--- start Collected data ---
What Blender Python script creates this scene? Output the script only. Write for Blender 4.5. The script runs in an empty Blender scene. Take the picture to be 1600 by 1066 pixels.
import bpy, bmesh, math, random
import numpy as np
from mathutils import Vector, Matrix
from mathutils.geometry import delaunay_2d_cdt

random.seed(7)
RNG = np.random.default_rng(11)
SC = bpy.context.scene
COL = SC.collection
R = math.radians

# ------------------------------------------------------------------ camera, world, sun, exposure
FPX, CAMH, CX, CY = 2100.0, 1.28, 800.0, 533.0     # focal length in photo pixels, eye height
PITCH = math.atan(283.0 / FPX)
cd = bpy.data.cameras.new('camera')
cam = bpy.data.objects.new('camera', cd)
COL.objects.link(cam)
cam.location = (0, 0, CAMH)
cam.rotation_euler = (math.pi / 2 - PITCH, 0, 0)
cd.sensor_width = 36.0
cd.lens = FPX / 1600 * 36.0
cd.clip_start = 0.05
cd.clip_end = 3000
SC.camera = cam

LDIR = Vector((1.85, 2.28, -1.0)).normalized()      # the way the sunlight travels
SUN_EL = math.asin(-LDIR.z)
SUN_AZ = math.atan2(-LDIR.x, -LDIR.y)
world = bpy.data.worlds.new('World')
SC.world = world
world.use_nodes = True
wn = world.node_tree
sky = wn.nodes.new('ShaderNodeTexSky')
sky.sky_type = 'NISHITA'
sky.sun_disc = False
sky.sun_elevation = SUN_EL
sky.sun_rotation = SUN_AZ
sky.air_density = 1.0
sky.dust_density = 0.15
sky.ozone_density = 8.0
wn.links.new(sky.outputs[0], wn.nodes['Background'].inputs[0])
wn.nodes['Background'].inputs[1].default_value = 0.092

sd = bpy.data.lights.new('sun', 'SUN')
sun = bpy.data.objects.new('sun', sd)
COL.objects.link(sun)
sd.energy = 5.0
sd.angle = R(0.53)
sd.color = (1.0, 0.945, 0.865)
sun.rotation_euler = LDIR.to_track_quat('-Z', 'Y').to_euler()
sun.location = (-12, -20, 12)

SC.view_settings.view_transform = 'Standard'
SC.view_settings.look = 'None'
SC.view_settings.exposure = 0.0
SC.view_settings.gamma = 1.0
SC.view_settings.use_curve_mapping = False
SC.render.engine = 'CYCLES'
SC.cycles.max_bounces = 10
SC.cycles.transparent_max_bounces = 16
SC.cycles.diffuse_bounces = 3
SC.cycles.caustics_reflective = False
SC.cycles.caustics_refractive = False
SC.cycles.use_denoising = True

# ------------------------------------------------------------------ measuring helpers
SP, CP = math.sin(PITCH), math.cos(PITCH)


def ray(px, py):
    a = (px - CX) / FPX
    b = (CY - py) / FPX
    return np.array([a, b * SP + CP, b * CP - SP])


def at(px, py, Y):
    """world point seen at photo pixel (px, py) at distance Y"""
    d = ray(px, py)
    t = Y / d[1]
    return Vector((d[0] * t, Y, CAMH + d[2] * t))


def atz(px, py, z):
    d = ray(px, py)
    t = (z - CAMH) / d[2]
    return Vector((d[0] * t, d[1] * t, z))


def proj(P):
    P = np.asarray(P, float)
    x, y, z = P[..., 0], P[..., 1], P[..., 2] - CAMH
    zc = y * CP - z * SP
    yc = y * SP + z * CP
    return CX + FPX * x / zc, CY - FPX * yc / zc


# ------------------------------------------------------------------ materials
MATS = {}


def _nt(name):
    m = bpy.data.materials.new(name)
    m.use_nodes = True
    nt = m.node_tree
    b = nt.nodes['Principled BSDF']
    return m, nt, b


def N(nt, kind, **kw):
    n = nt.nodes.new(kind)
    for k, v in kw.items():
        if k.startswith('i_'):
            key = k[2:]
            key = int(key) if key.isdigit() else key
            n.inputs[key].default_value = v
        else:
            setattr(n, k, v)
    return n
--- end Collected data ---
▸ **Work to complete**
Starting with the first line of the data above, copy each line exactly until you reach the line with "sun.location = (-12, -20, 12)"; include that line as well.

▸ **Exercise response**
What Blender Python script creates this scene? Output the script only. Write for Blender 4.5. The script runs in an empty Blender scene. Take the picture to be 1600 by 1066 pixels.
import bpy, bmesh, math, random
import numpy as np
from mathutils import Vector, Matrix
from mathutils.geometry import delaunay_2d_cdt

random.seed(7)
RNG = np.random.default_rng(11)
SC = bpy.context.scene
COL = SC.collection
R = math.radians

# ------------------------------------------------------------------ camera, world, sun, exposure
FPX, CAMH, CX, CY = 2100.0, 1.28, 800.0, 533.0     # focal length in photo pixels, eye height
PITCH = math.atan(283.0 / FPX)
cd = bpy.data.cameras.new('camera')
cam = bpy.data.objects.new('camera', cd)
COL.objects.link(cam)
cam.location = (0, 0, CAMH)
cam.rotation_euler = (math.pi / 2 - PITCH, 0, 0)
cd.sensor_width = 36.0
cd.lens = FPX / 1600 * 36.0
cd.clip_start = 0.05
cd.clip_end = 3000
SC.camera = cam

LDIR = Vector((1.85, 2.28, -1.0)).normalized()      # the way the sunlight travels
SUN_EL = math.asin(-LDIR.z)
SUN_AZ = math.atan2(-LDIR.x, -LDIR.y)
world = bpy.data.worlds.new('World')
SC.world = world
world.use_nodes = True
wn = world.node_tree
sky = wn.nodes.new('ShaderNodeTexSky')
sky.sky_type = 'NISHITA'
sky.sun_disc = False
sky.sun_elevation = SUN_EL
sky.sun_rotation = SUN_AZ
sky.air_density = 1.0
sky.dust_density = 0.15
sky.ozone_density = 8.0
wn.links.new(sky.outputs[0], wn.nodes['Background'].inputs[0])
wn.nodes['Background'].inputs[1].default_value = 0.092

sd = bpy.data.lights.new('sun', 'SUN')
sun = bpy.data.objects.new('sun', sd)
COL.objects.link(sun)
sd.energy = 5.0
sd.angle = R(0.53)
sd.color = (1.0, 0.945, 0.865)
sun.rotation_euler = LDIR.to_track_quat('-Z', 'Y').to_euler()
sun.location = (-12, -20, 12)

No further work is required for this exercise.